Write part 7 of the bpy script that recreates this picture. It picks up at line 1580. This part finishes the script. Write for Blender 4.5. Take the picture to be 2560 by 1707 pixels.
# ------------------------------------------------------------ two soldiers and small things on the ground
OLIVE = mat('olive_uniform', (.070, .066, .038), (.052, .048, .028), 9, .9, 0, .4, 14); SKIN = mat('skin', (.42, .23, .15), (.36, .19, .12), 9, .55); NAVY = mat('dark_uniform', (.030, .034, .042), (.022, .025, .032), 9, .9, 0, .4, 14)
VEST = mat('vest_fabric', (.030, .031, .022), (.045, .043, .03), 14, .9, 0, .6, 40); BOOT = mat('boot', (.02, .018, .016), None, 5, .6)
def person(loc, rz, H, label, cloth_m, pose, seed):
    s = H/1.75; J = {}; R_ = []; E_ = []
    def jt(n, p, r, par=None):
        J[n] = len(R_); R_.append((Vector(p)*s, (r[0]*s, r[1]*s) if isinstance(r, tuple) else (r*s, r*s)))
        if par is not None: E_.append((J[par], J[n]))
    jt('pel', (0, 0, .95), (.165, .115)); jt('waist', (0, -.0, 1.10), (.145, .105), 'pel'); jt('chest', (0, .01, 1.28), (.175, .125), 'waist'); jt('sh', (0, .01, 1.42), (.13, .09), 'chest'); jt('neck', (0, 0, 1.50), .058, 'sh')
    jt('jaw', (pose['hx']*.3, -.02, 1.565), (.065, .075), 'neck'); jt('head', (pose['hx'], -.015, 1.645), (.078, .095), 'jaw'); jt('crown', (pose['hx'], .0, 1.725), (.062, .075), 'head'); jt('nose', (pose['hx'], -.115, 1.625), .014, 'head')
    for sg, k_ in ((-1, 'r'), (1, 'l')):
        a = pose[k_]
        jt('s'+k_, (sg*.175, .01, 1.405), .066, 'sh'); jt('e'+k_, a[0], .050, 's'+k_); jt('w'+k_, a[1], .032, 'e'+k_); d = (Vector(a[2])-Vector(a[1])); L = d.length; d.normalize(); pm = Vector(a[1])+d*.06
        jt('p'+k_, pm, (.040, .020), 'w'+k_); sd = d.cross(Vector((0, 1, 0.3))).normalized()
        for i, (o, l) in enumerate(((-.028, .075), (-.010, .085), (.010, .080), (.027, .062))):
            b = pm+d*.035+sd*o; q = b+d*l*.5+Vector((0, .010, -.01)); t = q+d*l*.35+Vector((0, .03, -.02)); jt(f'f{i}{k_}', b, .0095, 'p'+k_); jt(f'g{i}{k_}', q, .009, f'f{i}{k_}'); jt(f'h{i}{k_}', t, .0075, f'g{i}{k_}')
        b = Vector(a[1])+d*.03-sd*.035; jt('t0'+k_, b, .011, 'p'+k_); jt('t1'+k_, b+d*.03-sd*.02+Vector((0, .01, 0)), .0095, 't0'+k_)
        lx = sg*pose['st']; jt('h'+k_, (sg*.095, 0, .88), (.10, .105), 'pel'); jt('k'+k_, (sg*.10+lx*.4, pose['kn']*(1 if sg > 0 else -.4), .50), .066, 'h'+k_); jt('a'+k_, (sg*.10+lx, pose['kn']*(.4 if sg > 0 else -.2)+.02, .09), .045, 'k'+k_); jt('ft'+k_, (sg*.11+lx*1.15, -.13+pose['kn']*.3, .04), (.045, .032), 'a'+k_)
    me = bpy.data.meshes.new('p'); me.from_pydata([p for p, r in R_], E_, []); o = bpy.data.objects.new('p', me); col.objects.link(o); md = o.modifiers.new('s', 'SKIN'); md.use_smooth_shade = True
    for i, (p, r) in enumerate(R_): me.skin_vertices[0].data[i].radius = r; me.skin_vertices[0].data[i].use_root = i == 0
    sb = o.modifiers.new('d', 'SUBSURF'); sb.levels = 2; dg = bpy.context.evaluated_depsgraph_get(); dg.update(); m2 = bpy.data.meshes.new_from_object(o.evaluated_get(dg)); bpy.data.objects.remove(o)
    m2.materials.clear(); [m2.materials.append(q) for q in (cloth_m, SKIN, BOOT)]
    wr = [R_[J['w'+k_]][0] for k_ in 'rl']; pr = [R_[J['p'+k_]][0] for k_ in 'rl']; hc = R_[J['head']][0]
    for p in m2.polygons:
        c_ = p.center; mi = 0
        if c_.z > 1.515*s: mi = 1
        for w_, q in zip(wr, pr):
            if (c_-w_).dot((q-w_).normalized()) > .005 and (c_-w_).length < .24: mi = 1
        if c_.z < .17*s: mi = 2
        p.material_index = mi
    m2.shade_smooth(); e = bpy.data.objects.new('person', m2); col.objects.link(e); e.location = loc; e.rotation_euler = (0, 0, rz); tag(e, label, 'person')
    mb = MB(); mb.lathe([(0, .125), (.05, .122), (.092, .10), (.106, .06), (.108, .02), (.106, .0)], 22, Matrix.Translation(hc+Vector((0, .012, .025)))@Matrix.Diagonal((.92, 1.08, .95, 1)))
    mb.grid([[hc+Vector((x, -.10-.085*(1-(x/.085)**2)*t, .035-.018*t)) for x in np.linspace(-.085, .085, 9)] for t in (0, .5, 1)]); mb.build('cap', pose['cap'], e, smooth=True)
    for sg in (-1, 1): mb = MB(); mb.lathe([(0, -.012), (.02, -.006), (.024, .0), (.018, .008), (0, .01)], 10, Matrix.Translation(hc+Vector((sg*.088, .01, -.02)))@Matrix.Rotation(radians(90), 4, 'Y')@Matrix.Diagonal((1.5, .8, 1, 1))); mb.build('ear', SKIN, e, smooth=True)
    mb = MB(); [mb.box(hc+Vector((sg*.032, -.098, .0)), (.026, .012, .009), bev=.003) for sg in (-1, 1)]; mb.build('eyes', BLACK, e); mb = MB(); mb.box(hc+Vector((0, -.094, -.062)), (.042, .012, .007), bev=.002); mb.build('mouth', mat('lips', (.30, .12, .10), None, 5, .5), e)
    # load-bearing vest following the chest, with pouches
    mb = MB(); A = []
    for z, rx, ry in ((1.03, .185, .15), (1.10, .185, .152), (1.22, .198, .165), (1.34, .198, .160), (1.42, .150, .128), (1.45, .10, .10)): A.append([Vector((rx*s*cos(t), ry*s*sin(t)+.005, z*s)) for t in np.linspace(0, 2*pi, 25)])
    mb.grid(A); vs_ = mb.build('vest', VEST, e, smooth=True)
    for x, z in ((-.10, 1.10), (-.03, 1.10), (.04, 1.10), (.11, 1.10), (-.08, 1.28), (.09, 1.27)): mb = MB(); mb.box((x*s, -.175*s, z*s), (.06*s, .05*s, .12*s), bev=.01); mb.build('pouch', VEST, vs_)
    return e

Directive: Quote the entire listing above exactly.

Task answer:
Write part 7 of the bpy script that recreates this picture. It picks up at line 1580. This part finishes the script. Write for Blender 4.5. Take the picture to be 2560 by 1707 pixels.
# ------------------------------------------------------------ two soldiers and small things on the ground
OLIVE = mat('olive_uniform', (.070, .066, .038), (.052, .048, .028), 9, .9, 0, .4, 14); SKIN = mat('skin', (.42, .23, .15), (.36, .19, .12), 9, .55); NAVY = mat('dark_uniform', (.030, .034, .042), (.022, .025, .032), 9, .9, 0, .4, 14)
VEST = mat('vest_fabric', (.030, .031, .022), (.045, .043, .03), 14, .9, 0, .6, 40); BOOT = mat('boot', (.02, .018, .016), None, 5, .6)
def person(loc, rz, H, label, cloth_m, pose, seed):
    s = H/1.75; J = {}; R_ = []; E_ = []
    def jt(n, p, r, par=None):
        J[n] = len(R_); R_.append((Vector(p)*s, (r[0]*s, r[1]*s) if isinstance(r, tuple) else (r*s, r*s)))
        if par is not None: E_.append((J[par], J[n]))
    jt('pel', (0, 0, .95), (.165, .115)); jt('waist', (0, -.0, 1.10), (.145, .105), 'pel'); jt('chest', (0, .01, 1.28), (.175, .125), 'waist'); jt('sh', (0, .01, 1.42), (.13, .09), 'chest'); jt('neck', (0, 0, 1.50), .058, 'sh')
    jt('jaw', (pose['hx']*.3, -.02, 1.565), (.065, .075), 'neck'); jt('head', (pose['hx'], -.015, 1.645), (.078, .095), 'jaw'); jt('crown', (pose['hx'], .0, 1.725), (.062, .075), 'head'); jt('nose', (pose['hx'], -.115, 1.625), .014, 'head')
    for sg, k_ in ((-1, 'r'), (1, 'l')):
        a = pose[k_]
        jt('s'+k_, (sg*.175, .01, 1.405), .066, 'sh'); jt('e'+k_, a[0], .050, 's'+k_); jt('w'+k_, a[1], .032, 'e'+k_); d = (Vector(a[2])-Vector(a[1])); L = d.length; d.normalize(); pm = Vector(a[1])+d*.06
        jt('p'+k_, pm, (.040, .020), 'w'+k_); sd = d.cross(Vector((0, 1, 0.3))).normalized()
        for i, (o, l) in enumerate(((-.028, .075), (-.010, .085), (.010, .080), (.027, .062))):
            b = pm+d*.035+sd*o; q = b+d*l*.5+Vector((0, .010, -.01)); t = q+d*l*.35+Vector((0, .03, -.02)); jt(f'f{i}{k_}', b, .0095, 'p'+k_); jt(f'g{i}{k_}', q, .009, f'f{i}{k_}'); jt(f'h{i}{k_}', t, .0075, f'g{i}{k_}')
        b = Vector(a[1])+d*.03-sd*.035; jt('t0'+k_, b, .011, 'p'+k_); jt('t1'+k_, b+d*.03-sd*.02+Vector((0, .01, 0)), .0095, 't0'+k_)
        lx = sg*pose['st']; jt('h'+k_, (sg*.095, 0, .88), (.10, .105), 'pel'); jt('k'+k_, (sg*.10+lx*.4, pose['kn']*(1 if sg > 0 else -.4), .50), .066, 'h'+k_); jt('a'+k_, (sg*.10+lx, pose['kn']*(.4 if sg > 0 else -.2)+.02, .09), .045, 'k'+k_); jt('ft'+k_, (sg*.11+lx*1.15, -.13+pose['kn']*.3, .04), (.045, .032), 'a'+k_)
    me = bpy.data.meshes.new('p'); me.from_pydata([p for p, r in R_], E_, []); o = bpy.data.objects.new('p', me); col.objects.link(o); md = o.modifiers.new('s', 'SKIN'); md.use_smooth_shade = True
    for i, (p, r) in enumerate(R_): me.skin_vertices[0].data[i].radius = r; me.skin_vertices[0].data[i].use_root = i == 0
    sb = o.modifiers.new('d', 'SUBSURF'); sb.levels = 2; dg = bpy.context.evaluated_depsgraph_get(); dg.update(); m2 = bpy.data.meshes.new_from_object(o.evaluated_get(dg)); bpy.data.objects.remove(o)
    m2.materials.clear(); [m2.materials.append(q) for q in (cloth_m, SKIN, BOOT)]
    wr = [R_[J['w'+k_]][0] for k_ in 'rl']; pr = [R_[J['p'+k_]][0] for k_ in 'rl']; hc = R_[J['head']][0]
    for p in m2.polygons:
        c_ = p.center; mi = 0
        if c_.z > 1.515*s: mi = 1
        for w_, q in zip(wr, pr):
            if (c_-w_).dot((q-w_).normalized()) > .005 and (c_-w_).length < .24: mi = 1
        if c_.z < .17*s: mi = 2
        p.material_index = mi
    m2.shade_smooth(); e = bpy.data.objects.new('person', m2); col.objects.link(e); e.location = loc; e.rotation_euler = (0, 0, rz); tag(e, label, 'person')
    mb = MB(); mb.lathe([(0, .125), (.05, .122), (.092, .10), (.106, .06), (.108, .02), (.106, .0)], 22, Matrix.Translation(hc+Vector((0, .012, .025)))@Matrix.Diagonal((.92, 1.08, .95, 1)))
    mb.grid([[hc+Vector((x, -.10-.085*(1-(x/.085)**2)*t, .035-.018*t)) for x in np.linspace(-.085, .085, 9)] for t in (0, .5, 1)]); mb.build('cap', pose['cap'], e, smooth=True)
    for sg in (-1, 1): mb = MB(); mb.lathe([(0, -.012), (.02, -.006), (.024, .0), (.018, .008), (0, .01)], 10, Matrix.Translation(hc+Vector((sg*.088, .01, -.02)))@Matrix.Rotation(radians(90), 4, 'Y')@Matrix.Diagonal((1.5, .8, 1, 1))); mb.build('ear', SKIN, e, smooth=True)
    mb = MB(); [mb.box(hc+Vector((sg*.032, -.098, .0)), (.026, .012, .009), bev=.003) for sg in (-1, 1)]; mb.build('eyes', BLACK, e); mb = MB(); mb.box(hc+Vector((0, -.094, -.062)), (.042, .012, .007), bev=.002); mb.build('mouth', mat('lips', (.30, .12, .10), None, 5, .5), e)
    # load-bearing vest following the chest, with pouches
    mb = MB(); A = []
    for z, rx, ry in ((1.03, .185, .15), (1.10, .185, .152), (1.22, .198, .165), (1.34, .198, .160), (1.42, .150, .128), (1.45, .10, .10)): A.append([Vector((rx*s*cos(t), ry*s*sin(t)+.005, z*s)) for t in np.linspace(0, 2*pi, 25)])
    mb.grid(A); vs_ = mb.build('vest', VEST, e, smooth=True)
    for x, z in ((-.10, 1.10), (-.03, 1.10), (.04, 1.10), (.11, 1.10), (-.08, 1.28), (.09, 1.27)): mb = MB(); mb.box((x*s, -.175*s, z*s), (.06*s, .05*s, .12*s), bev=.01); mb.build('pouch', VEST, vs_)
    return e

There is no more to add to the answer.